[Stated goal]: Copy exactly the lines from the start of the material through the line with "return tag(o, label, cat, group)". Pictures stay out of the copy.

[Data]:

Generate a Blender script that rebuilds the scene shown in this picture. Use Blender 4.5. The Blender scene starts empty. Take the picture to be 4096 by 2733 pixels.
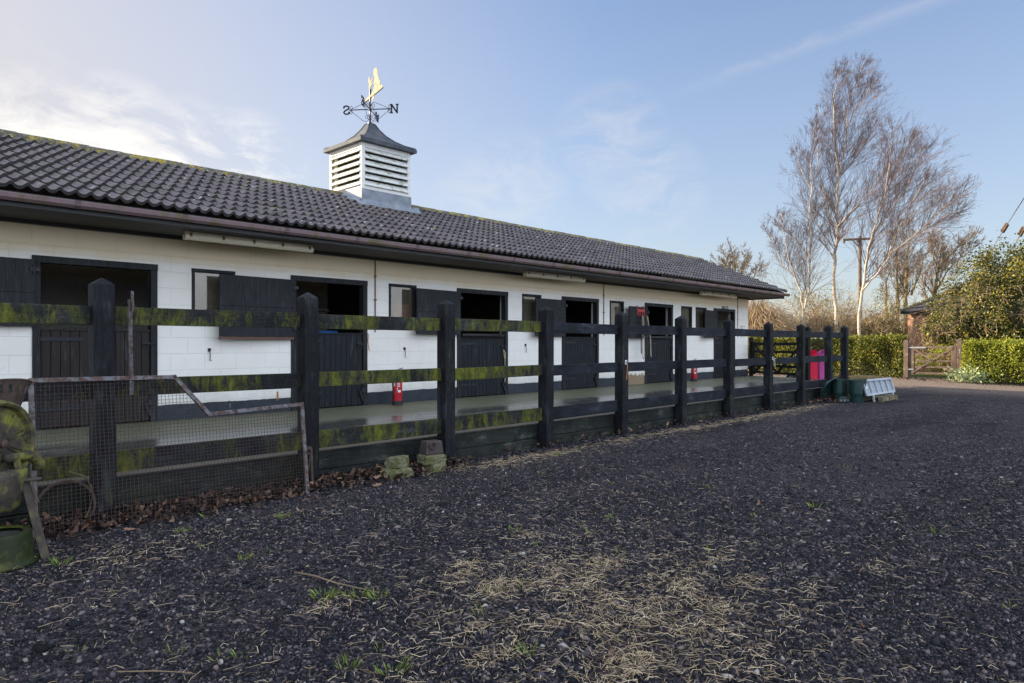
import bpy, math, random
import numpy as np
from mathutils import Vector, Matrix
R = math.radians
rng = np.random.default_rng(7); rnd = random.Random(11)
S = bpy.context.scene
COL = S.collection

# ------------------------------------------------------------------ survey geometry
# the camera stands at the origin, 1.4 m up; a photograph's pixel is turned into a point on a known plane
F = 24/36*4096; CX = 2048; HY = 1375; CAMH = 1.4; YAW = R(43.92)
VX, VY = math.cos(YAW), math.sin(YAW)
RX, RY = math.sin(YAW), -math.cos(YAW)
def ray(px, py):
    l = (px-CX)/F
    return (VX+l*RX, VY+l*RY, (HY-py)/F)
def at_z(px, py, z=0.0):
    d = ray(px, py); t = (z-CAMH)/d[2]
    return Vector((t*d[0], t*d[1], z))
def at_y(px, py, Y):
    d = ray(px, py); t = Y/d[1]
    return Vector((t*d[0], Y, CAMH+t*d[2]))
def at_x(px, py, X):
    d = ray(px, py); t = X/d[0]
    return Vector((X, t*d[1], CAMH+t*d[2]))
def at_d(px, py, D):
    d = ray(px, py)
    return Vector((D*d[0], D*d[1], CAMH+D*d[2]))
def at_plane(px, py, p, n):
    d = Vector(ray(px, py)); o = Vector((0, 0, CAMH))
    t = (Vector(p)-o).dot(n)/d.dot(n)
    return o+d*t

# ------------------------------------------------------------------ object helpers
def top_of(o):
    while o.parent: o = o.parent
    return o
def link(name, me, mat, parent=None):
    o = bpy.data.objects.new(name, me); COL.objects.link(o)
    if mat is not None: me.materials.append(mat)
    if parent is not None: o.parent = parent
    return o
def tag(o, label=None, cat=None, group=None, kind=None):
    if label: o['label'] = label
    if cat: o['category'] = cat
    if group: o['group'] = group
    if kind: o['kind'] = kind
    return o
def thing(name, label, cat, loc, group=None):
    o = bpy.data.objects.new(name, None); COL.objects.link(o)
    o.location = loc; o.empty_display_size = .1
    return tag(o, label, cat, group)

class MB:
    """collects world-space faces; build() links them as ONE mesh object"""
    def __init__(s): s.v = []; s.f = []
    def add(s, vs, fs):
        n = len(s.v); s.v += [tuple(v) for v in vs]; s.f += [tuple(i+n for i in f) for f in fs]; return s
    def box(s, x0, x1, y0, y1, z0, z1):
        return s.add([(x0,y0,z0),(x1,y0,z0),(x1,y1,z0),(x0,y1,z0),(x0,y0,z1),(x1,y0,z1),(x1,y1,z1),(x0,y1,z1)],
                     [(0,3,2,1),(4,5,6,7),(0,1,5,4),(1,2,6,5),(2,3,7,6),(3,0,4,7)])
    def obox(s, c, ax, ay, az):
        c, ax, ay, az = Vector(c), Vector(ax), Vector(ay), Vector(az)
        vs = [c+sx*ax+sy*ay+sz*az for sz in (-1,1) for sx, sy in ((-1,-1),(1,-1),(1,1),(-1,1))]
        return s.add(vs, [(0,3,2,1),(4,5,6,7),(0,1,5,4),(1,2,6,5),(2,3,7,6),(3,0,4,7)])
    def bar(s, a, b, w, h, up=(0,0,1)):
        a, b = Vector(a), Vector(b); d = (b-a); L = d.length; d.normalize()
        u = Vector(up); sd = d.cross(u)
        if sd.length < 1e-4: sd = d.cross(Vector((1,0,0)))
        sd.normalize(); u = sd.cross(d)
        return s.obox((a+b)/2, d*L/2, sd*w/2, u*h/2)
    def tube(s, pts, r, n=8, caps=True):
        pts = [Vector(p) for p in pts]; m = len(pts)
        rs = r if isinstance(r, (list, tuple)) else [r]*m
        base = len(s.v); prev = None
        for i, p in enumerate(pts):
            d = (pts[min(i+1, m-1)]-pts[max(i-1, 0)])
            if d.length < 1e-9: d = Vector((0,0,1))
            d.normalize()
            if prev is None:
                a = d.orthogonal().normalized()
            else:
                a = prev-d*prev.dot(d)
                a = a.normalized() if a.length > 1e-6 else d.orthogonal().normalized()
            prev = a; b = d.cross(a)
            for k in range(n):
                t = 2*math.pi*k/n
                s.v.append(tuple(p+(a*math.cos(t)+b*math.sin(t))*rs[i]))
        for i in range(m-1):
            for k in range(n):
                k2 = (k+1) % n
                s.f.append((base+i*n+k, base+i*n+k2, base+(i+1)*n+k2, base+(i+1)*n+k))
        if caps:
            s.f.append(tuple(base+k for k in reversed(range(n))))
            s.f.append(tuple(base+(m-1)*n+k for k in range(n)))
        return s
    def lathe(s, prof, c=(0,0,0), axis=(0,0,1), n=28):
        ax = Vector(axis).normalized(); a = ax.orthogonal().normalized(); b = ax.cross(a); c = Vector(c)
        base = len(s.v); m = len(prof)
        for r, h in prof:
            for k in range(n):
                t = 2*math.pi*k/n
                s.v.append(tuple(c+ax*h+(a*math.cos(t)+b*math.sin(t))*r))
        for i in range(m-1):
            for k in range(n):
                k2 = (k+1) % n
                s.f.append((base+i*n+k, base+i*n+k2, base+(i+1)*n+k2, base+(i+1)*n+k))
        return s
    def prism(s, poly, n, th):
        """flat polygon given as 3-D points, thickened both ways along n"""
        n = Vector(n).normalized()*th/2; m = len(poly); P = [Vector(p) for p in poly]
        vs = [p-n for p in P]+[p+n for p in P]
        return s.add(vs, [tuple(range(m-1, -1, -1)), tuple(range(m, 2*m))]+[(i, (i+1) % m, m+(i+1) % m, m+i) for i in range(m)])
    def build(s, name, mat, parent=None, smooth=False, bevel=0.0, solid=0.0):
        me = bpy.data.meshes.new(name)
        off = top_of(parent).location if parent is not None else Vector((0,0,0))
        me.from_pydata([(x-off.x, y-off.y, z-off.z) for x, y, z in s.v], [], s.f)
        me.update()
        if smooth: me.shade_smooth()
        o = link(name, me, mat, parent)
        if solid:
            md = o.modifiers.new('solid', 'SOLIDIFY'); md.thickness = solid; md.offset = 0
        if bevel:
            md = o.modifiers.new('bevel', 'BEVEL'); md.width = bevel; md.segments = 2; md.limit_method = 'ANGLE'; md.angle_limit = R(40)
        return o

def np_mesh(name, V, Ft, mat, parent=None, attr=None, smooth=False):
    """N copies of a small face template, V is (N,k,3); one merged mesh; attr = one number per copy"""
    N, k, _ = V.shape; Ft = np.asarray(Ft); m, q = Ft.shape
    me = bpy.data.meshes.new(name)
    off = np.array(top_of(parent).location) if parent is not None else np.zeros(3)
    me.vertices.add(N*k); me.vertices.foreach_set('co', (V-off).astype(np.float32).ravel())
    idx = (Ft[None]+(np.arange(N)*k)[:, None, None]).astype(np.int32)
    me.loops.add(N*m*q); me.loops.foreach_set('vertex_index', idx.ravel())
    me.polygons.add(N*m); me.polygons.foreach_set('loop_start', (np.arange(N*m)*q).astype(np.int32))
    if attr is not None:
        a = me.attributes.new('tone', 'FLOAT', 'FACE')
        a.data.foreach_set('value', np.repeat(attr, m).astype(np.float32))
    me.update(calc_edges=True); me.validate()
    if smooth: me.shade_smooth()
    return link(name, me, mat, parent)

def rand_frames(N, flat=None):
    """random orthonormal frames (N,3,3); flat<1 keeps the third axis near vertical"""
    n = rng.normal(size=(N, 3))
    if flat is not None: n = n*flat+np.array([0, 0, 1.0])
    n /= np.linalg.norm(n, axis=1)[:, None]
    a = rng.normal(size=(N, 3)); a -= n*(a*n).sum(1)[:, None]; a /= np.linalg.norm(a, axis=1)[:, None]
    return a, np.cross(n, a), n
def leaves(name, P, size, mat, parent=None, flat=None, asp=.6, var=.4, bend=.25, face=None):
    N = len(P); a, b, n = rand_frames(N, flat)
    if face is not None:   # leaves turn their faces to the light
        n = n*.75+np.array(face); n /= np.linalg.norm(n, axis=1)[:, None]; a = a-n*(a*n).sum(1)[:, None]; a /= np.linalg.norm(a, axis=1)[:, None]; b = np.cross(n, a)
    L = size*(1+var*rng.uniform(-1, 1, N))[:, None]; W = L*asp
    V = np.stack([P-a*L*.5, P+b*W*.5+n*L*bend*.3, P+a*L*.5, P-b*W*.5+n*L*bend*.3], 1)
    return np_mesh(name, V, [[0, 1, 2, 3]], mat, parent, rng.uniform(0, 1, N))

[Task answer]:
Generate a Blender script that rebuilds the scene shown in this picture. Use Blender 4.5. The Blender scene starts empty. Take the picture to be 4096 by 2733 pixels.
import bpy, math, random
import numpy as np
from mathutils import Vector, Matrix
R = math.radians
rng = np.random.default_rng(7); rnd = random.Random(11)
S = bpy.context.scene
COL = S.collection

# ------------------------------------------------------------------ survey geometry
# the camera stands at the origin, 1.4 m up; a photograph's pixel is turned into a point on a known plane
F = 24/36*4096; CX = 2048; HY = 1375; CAMH = 1.4; YAW = R(43.92)
VX, VY = math.cos(YAW), math.sin(YAW)
RX, RY = math.sin(YAW), -math.cos(YAW)
def ray(px, py):
    l = (px-CX)/F
    return (VX+l*RX, VY+l*RY, (HY-py)/F)
def at_z(px, py, z=0.0):
    d = ray(px, py); t = (z-CAMH)/d[2]
    return Vector((t*d[0], t*d[1], z))
def at_y(px, py, Y):
    d = ray(px, py); t = Y/d[1]
    return Vector((t*d[0], Y, CAMH+t*d[2]))
def at_x(px, py, X):
    d = ray(px, py); t = X/d[0]
    return Vector((X, t*d[1], CAMH+t*d[2]))
def at_d(px, py, D):
    d = ray(px, py)
    return Vector((D*d[0], D*d[1], CAMH+D*d[2]))
def at_plane(px, py, p, n):
    d = Vector(ray(px, py)); o = Vector((0, 0, CAMH))
    t = (Vector(p)-o).dot(n)/d.dot(n)
    return o+d*t

# ------------------------------------------------------------------ object helpers
def top_of(o):
    while o.parent: o = o.parent
    return o
def link(name, me, mat, parent=None):
    o = bpy.data.objects.new(name, me); COL.objects.link(o)
    if mat is not None: me.materials.append(mat)
    if parent is not None: o.parent = parent
    return o
def tag(o, label=None, cat=None, group=None, kind=None):
    if label: o['label'] = label
    if cat: o['category'] = cat
    if group: o['group'] = group
    if kind: o['kind'] = kind
    return o
def thing(name, label, cat, loc, group=None):
    o = bpy.data.objects.new(name, None); COL.objects.link(o)
    o.location = loc; o.empty_display_size = .1
    return tag(o, label, cat, group)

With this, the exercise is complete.